The confidential database was completed following the regulator’s order last year for all cellular network users to register their personal details or be disconnected in the interests of curbing criminal activity. 


The registration deadline was 28 February 2011. The report says that by that date, state-owned cellco NetOne had registered 90% of its subscribers, whilst rival Telecel Zimbabwe had registered 80%, but market leader Econet Wireless only 60%.


With Econet controlling over 60% of the wireless market, the reported figures give a combined average of around 70% registration, indicating that around 30% of the country’s approximately nine million activated mobile SIM cards will now be disconnected, leaving a market of an estimated 6.3 million subscribers, or roughly 54% of the population.

Wednesday, April 13, 2011

Rwanda Begins winding Up Libyan-Owned RwandaTel

The Rwandan government has reportedly begun insolvency proceedings in the country’s commercial courts against telecoms operator Rwandatel, which is 80% owned by Libyan government investment vehicle LAP Green Networks. 


According to a report by local daily The New Times, which cites Registrar General Louise Kanyonga, the decision to liquidate Rwandatel – in which the state holds the remaining 20% stake – comes after audited reports found that the company is in financial difficulties.


‘We were in receipt of their audited financial statements for the financial year 2009/10 in which the auditing firm concluded that the company was technically insolvent,’ Kanyonga said, adding: ‘Based on the powers given to the Registrar General by the Insolvency law to institute insolvency proceedings, an application was made to the commercial court in Nyarugenge [on Monday 11 April].’ 

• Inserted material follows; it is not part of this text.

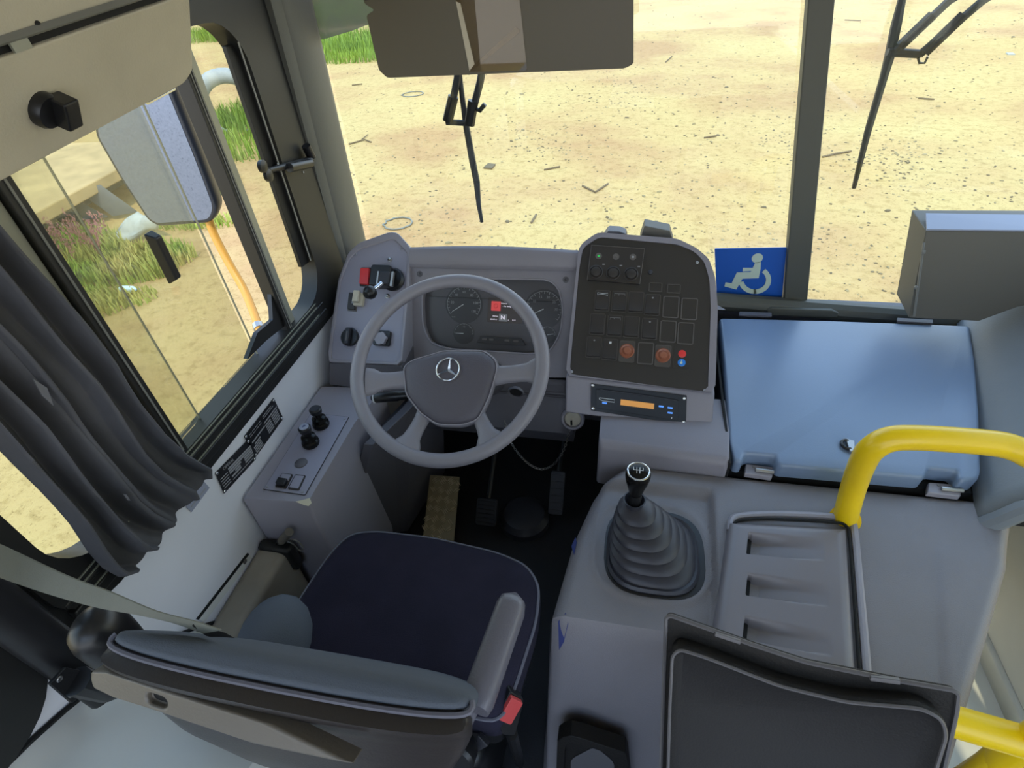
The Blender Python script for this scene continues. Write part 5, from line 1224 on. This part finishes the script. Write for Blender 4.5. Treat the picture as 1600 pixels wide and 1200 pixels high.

Earlier this month telecoms regulator Rwanda Utilities Regulatory Agency (RURA) revoked Rwandatel’s mobile concession due to its failure to meet licence obligations, though the operator’s fixed telephony and ISP permits remain operational. In a separate development, the government last month froze all Libyan-owned assets in Rwanda to enforce United Nations (UN) sanctions following unrest in the North African nation.